--- start of Source excerpt ---

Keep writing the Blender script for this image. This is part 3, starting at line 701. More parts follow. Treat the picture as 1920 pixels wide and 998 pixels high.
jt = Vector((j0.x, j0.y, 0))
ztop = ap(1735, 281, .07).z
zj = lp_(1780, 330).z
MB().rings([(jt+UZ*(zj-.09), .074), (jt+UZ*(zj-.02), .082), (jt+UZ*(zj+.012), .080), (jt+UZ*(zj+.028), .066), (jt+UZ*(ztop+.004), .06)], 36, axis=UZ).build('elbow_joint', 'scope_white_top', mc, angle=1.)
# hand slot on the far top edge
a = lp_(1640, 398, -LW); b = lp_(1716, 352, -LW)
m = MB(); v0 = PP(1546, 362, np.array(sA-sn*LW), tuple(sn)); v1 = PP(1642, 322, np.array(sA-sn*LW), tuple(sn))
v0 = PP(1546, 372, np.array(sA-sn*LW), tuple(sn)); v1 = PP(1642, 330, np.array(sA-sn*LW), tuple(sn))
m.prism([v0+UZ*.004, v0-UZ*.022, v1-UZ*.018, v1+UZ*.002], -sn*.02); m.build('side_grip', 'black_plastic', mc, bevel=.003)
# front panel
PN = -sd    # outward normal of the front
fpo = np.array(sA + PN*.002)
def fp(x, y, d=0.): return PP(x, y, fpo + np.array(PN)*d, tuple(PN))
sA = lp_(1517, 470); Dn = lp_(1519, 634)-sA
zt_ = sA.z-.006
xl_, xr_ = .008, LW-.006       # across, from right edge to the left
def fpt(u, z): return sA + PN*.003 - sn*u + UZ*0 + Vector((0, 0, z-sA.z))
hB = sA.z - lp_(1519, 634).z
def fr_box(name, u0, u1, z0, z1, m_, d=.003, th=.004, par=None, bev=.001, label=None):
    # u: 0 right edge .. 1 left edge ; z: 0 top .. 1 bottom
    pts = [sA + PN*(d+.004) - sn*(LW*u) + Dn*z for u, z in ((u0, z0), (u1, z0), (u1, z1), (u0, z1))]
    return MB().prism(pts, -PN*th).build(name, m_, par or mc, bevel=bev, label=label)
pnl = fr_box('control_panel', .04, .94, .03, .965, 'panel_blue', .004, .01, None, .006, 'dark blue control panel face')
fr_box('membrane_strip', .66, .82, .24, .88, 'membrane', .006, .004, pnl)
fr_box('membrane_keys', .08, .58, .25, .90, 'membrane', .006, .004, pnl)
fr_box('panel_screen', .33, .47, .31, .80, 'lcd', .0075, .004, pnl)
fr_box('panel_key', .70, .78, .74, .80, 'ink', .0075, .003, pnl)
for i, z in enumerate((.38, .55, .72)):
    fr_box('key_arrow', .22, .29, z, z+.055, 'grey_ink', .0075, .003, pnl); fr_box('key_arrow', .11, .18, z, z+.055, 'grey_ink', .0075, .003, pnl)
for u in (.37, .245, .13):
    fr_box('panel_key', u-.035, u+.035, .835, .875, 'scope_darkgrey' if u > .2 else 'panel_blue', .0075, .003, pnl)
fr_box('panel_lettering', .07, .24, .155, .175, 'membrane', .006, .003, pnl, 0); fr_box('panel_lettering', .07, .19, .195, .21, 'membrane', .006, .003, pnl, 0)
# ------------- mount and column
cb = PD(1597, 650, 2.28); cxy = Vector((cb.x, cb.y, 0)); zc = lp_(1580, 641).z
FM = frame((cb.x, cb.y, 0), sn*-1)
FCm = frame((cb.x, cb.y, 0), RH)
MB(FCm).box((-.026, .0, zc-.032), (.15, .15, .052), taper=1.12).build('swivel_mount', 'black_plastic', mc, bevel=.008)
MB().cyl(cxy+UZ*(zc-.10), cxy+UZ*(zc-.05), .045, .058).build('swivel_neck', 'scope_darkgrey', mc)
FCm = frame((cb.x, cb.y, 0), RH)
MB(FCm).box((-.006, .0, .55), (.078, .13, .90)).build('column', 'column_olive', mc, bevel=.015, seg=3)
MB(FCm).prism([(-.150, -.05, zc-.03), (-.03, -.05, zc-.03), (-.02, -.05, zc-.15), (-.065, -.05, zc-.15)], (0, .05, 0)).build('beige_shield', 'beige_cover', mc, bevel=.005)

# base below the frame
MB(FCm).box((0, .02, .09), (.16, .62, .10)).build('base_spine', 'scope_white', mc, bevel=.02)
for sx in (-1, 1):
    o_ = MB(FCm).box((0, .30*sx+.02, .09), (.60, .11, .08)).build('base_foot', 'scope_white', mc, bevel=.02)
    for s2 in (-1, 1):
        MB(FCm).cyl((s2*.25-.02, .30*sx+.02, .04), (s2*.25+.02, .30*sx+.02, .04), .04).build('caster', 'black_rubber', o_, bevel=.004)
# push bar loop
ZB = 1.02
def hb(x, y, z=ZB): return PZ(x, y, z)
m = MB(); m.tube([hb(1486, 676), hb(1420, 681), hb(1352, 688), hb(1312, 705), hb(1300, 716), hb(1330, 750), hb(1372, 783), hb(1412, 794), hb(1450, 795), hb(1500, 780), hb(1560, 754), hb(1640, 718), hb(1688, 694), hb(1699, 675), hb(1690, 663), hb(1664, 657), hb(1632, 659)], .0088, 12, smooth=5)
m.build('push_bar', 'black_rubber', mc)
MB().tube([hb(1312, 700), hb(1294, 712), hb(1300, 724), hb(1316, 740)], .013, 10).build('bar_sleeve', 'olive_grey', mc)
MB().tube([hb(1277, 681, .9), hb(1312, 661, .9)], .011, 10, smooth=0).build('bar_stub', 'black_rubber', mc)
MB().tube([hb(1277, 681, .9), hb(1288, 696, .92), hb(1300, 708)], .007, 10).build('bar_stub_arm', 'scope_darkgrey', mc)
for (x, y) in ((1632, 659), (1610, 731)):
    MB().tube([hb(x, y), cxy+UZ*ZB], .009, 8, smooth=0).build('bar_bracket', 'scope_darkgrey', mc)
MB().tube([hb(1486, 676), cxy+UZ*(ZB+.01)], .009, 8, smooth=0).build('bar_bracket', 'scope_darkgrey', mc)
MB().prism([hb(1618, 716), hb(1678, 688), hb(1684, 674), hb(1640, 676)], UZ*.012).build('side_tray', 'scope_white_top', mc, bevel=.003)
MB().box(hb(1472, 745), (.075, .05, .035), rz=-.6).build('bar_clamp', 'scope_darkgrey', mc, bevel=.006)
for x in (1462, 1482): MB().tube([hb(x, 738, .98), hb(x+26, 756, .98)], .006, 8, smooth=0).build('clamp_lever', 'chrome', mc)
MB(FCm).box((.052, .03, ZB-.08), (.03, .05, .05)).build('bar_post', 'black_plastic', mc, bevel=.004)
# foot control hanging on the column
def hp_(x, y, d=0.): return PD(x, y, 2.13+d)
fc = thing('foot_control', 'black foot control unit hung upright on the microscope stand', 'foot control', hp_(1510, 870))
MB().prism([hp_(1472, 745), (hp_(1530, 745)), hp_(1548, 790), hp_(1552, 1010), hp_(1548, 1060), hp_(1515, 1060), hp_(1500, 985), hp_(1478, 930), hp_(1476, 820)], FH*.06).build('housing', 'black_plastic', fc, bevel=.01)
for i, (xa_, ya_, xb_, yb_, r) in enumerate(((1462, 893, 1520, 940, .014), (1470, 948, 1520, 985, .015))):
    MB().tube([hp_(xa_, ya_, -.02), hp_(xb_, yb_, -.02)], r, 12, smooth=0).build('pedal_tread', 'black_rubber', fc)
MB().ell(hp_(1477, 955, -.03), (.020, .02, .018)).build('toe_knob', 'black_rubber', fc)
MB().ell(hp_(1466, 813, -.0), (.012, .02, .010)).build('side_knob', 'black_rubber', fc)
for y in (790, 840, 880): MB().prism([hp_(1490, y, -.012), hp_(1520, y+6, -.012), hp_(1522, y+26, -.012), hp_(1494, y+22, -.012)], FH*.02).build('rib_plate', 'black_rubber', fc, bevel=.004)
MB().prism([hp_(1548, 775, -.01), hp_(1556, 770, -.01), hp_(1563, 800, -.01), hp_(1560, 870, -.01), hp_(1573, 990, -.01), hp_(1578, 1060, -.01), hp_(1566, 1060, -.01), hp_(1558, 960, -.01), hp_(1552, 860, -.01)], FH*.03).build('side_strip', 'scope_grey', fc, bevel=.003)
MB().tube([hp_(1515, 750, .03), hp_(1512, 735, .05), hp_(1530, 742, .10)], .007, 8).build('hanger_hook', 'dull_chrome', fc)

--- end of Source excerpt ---

Aim of the exercise =
Your task is to quote the lines above, beginning with the first and ending with the one that holds "zj = lp_(1780, 330).z".

Result of this exercise =
Keep writing the Blender script for this image. This is part 3, starting at line 701. More parts follow. Treat the picture as 1920 pixels wide and 998 pixels high.
jt = Vector((j0.x, j0.y, 0))
ztop = ap(1735, 281, .07).z
zj = lp_(1780, 330).z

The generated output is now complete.